[CHALLENGE]:
State how many lines of the listing below include the word "scene". Give only the number.

====== EXTRACTED RECORDS ======

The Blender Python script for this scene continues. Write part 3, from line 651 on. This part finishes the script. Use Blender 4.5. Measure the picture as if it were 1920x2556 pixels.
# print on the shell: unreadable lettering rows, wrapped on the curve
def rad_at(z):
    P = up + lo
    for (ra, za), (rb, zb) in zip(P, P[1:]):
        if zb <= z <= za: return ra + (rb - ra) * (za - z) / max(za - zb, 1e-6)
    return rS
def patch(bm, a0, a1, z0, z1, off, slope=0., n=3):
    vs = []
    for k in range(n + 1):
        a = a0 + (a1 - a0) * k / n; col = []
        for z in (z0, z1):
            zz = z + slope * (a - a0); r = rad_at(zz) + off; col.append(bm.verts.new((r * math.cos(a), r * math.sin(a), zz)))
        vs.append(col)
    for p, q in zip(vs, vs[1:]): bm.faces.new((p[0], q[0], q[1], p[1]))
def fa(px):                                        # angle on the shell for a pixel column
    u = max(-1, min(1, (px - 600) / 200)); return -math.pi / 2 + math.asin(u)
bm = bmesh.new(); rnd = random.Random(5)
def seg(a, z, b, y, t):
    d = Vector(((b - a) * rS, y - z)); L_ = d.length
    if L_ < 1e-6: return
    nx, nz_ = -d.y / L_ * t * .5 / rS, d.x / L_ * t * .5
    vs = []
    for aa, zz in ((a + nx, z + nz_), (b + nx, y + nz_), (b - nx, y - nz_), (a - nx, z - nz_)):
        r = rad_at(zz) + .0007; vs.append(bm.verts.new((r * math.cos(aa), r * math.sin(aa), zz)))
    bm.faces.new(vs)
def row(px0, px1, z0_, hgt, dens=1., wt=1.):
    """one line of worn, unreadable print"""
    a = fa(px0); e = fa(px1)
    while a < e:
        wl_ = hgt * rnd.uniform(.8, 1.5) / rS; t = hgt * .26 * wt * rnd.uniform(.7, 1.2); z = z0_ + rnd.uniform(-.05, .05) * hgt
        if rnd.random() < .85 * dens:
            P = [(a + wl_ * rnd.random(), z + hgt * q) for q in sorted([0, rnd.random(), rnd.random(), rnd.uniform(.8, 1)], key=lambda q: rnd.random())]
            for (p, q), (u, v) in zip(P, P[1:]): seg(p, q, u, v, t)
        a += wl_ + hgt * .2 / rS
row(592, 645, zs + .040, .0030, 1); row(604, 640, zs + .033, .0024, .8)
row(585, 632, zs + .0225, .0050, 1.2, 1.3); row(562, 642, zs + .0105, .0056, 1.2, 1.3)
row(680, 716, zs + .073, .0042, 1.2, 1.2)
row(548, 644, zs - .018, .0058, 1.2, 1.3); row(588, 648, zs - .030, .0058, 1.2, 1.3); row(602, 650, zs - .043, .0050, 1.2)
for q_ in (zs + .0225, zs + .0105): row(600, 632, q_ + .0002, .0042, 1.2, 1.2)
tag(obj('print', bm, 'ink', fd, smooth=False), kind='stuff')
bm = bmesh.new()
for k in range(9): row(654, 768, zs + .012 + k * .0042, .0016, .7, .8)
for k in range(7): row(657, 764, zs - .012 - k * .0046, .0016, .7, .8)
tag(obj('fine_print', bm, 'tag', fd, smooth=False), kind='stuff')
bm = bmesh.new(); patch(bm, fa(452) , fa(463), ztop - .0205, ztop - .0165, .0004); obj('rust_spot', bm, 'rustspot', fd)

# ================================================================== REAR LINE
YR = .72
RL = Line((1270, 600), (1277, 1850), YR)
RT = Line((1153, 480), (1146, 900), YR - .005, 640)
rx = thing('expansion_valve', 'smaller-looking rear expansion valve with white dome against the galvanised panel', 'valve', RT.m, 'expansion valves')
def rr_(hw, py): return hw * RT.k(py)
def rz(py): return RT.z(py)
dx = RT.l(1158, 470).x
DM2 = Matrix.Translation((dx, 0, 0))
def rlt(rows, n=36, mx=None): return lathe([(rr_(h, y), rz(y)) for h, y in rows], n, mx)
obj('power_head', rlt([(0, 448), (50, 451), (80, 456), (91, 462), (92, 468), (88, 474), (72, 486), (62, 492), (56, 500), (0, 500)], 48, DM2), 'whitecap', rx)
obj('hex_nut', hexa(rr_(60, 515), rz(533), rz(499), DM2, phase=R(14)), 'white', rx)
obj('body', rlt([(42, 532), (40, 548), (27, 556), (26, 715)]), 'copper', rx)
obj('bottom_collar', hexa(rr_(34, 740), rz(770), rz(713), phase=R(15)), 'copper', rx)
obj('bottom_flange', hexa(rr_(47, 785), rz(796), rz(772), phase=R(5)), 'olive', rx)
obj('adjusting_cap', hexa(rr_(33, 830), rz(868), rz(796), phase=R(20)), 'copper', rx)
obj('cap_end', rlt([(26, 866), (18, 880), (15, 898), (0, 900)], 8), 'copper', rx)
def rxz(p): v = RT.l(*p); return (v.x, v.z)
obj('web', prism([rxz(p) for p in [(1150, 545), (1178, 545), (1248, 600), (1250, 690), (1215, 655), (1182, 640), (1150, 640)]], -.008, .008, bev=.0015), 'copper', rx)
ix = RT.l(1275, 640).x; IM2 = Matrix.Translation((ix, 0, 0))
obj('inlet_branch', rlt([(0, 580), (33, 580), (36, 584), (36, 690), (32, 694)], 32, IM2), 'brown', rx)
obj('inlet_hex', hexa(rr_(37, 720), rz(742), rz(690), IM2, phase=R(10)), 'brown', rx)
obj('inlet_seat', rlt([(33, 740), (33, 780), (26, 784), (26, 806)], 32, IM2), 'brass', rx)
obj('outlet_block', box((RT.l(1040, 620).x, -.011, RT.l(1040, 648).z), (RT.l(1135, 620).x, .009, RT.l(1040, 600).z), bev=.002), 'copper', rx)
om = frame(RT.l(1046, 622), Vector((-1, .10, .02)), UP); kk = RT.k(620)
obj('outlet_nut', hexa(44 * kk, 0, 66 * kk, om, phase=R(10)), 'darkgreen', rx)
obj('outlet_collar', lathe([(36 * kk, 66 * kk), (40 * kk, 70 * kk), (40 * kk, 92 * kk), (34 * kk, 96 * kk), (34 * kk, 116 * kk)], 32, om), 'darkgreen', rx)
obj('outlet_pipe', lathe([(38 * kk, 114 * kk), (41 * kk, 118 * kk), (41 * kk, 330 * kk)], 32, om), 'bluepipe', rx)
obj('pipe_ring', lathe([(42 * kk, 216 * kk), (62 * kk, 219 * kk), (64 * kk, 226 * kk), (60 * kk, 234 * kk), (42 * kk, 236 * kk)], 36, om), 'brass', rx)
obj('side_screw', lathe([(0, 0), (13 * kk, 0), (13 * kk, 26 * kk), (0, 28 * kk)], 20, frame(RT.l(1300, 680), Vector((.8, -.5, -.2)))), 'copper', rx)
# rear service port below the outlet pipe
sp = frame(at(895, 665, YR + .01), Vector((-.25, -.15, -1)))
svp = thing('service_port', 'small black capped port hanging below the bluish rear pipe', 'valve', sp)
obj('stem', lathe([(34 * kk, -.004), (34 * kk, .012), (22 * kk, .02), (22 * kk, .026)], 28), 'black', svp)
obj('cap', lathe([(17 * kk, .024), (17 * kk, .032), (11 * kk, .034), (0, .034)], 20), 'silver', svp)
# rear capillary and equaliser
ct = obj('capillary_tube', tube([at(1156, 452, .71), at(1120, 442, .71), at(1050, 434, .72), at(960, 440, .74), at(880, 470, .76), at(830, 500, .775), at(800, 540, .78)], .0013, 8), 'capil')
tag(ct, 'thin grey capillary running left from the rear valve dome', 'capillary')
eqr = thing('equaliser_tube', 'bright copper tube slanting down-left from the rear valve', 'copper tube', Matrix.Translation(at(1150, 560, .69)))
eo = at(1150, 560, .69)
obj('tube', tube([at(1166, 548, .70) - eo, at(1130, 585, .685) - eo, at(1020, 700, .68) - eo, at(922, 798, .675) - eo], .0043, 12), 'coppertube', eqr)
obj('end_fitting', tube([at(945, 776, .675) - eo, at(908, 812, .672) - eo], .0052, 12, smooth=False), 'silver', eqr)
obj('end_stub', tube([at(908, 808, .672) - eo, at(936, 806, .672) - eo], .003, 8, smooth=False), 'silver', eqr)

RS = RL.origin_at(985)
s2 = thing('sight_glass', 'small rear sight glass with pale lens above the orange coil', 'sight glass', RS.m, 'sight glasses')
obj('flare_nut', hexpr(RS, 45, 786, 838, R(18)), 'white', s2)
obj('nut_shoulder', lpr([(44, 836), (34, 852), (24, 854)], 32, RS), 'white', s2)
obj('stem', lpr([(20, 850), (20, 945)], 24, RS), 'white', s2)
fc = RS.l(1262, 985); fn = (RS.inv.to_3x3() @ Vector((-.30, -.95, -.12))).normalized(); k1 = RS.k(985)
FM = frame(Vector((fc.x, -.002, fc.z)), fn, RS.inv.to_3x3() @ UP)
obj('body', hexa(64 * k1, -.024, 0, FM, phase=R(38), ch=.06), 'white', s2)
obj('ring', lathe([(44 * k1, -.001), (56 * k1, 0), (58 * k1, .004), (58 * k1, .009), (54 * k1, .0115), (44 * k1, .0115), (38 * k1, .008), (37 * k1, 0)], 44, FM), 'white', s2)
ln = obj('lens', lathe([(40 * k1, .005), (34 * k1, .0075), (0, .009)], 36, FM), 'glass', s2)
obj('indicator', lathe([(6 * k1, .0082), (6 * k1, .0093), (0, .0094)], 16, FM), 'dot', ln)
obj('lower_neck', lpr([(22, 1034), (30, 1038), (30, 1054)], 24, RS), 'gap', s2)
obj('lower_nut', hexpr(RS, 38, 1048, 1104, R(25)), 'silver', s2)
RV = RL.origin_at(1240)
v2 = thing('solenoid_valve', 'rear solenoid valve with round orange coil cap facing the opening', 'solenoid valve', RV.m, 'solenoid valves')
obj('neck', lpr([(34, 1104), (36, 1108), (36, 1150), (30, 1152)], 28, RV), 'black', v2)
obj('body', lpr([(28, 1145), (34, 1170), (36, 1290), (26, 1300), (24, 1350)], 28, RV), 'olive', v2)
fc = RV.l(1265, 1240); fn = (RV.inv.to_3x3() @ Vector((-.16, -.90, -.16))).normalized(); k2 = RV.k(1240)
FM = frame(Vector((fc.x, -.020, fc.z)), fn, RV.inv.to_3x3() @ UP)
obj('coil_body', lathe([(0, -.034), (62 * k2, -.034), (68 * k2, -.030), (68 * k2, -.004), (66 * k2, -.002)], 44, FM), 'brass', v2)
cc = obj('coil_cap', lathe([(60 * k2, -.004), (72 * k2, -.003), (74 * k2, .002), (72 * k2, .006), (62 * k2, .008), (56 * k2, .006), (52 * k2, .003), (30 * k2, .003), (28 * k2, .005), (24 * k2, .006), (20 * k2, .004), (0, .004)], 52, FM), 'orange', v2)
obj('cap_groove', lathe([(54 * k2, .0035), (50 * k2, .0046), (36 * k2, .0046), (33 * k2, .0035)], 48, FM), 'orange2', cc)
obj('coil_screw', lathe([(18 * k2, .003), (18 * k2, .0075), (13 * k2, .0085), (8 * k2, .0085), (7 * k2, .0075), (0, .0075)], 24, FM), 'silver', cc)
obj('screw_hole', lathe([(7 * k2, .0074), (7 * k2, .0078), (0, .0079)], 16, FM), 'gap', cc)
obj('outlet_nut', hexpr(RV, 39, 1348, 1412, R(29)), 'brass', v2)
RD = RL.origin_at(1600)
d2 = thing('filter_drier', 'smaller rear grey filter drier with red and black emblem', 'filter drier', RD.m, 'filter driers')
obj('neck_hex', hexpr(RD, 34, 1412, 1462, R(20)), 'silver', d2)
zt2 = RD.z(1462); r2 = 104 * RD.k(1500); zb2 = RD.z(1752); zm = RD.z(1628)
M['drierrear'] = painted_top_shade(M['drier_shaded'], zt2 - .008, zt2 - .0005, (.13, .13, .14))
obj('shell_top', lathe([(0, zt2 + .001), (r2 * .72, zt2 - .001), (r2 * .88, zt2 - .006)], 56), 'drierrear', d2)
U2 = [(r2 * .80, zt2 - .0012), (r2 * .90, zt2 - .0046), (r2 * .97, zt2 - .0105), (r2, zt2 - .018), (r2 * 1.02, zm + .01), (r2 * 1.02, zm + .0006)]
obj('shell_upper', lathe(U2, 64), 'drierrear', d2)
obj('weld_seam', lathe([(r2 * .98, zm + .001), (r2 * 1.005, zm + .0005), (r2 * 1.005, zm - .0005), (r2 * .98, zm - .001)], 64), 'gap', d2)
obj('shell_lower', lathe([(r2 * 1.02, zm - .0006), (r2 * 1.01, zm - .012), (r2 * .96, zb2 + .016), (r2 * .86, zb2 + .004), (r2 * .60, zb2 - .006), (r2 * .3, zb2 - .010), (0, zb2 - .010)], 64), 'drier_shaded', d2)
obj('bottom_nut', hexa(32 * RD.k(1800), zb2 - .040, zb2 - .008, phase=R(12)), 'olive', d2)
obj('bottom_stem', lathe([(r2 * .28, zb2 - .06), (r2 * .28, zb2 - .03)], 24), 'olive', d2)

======
====== EXTRACTED RECORDS ======

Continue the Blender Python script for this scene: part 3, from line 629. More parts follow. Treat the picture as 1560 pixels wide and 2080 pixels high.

======

[EXERCISE ANSWER]:
2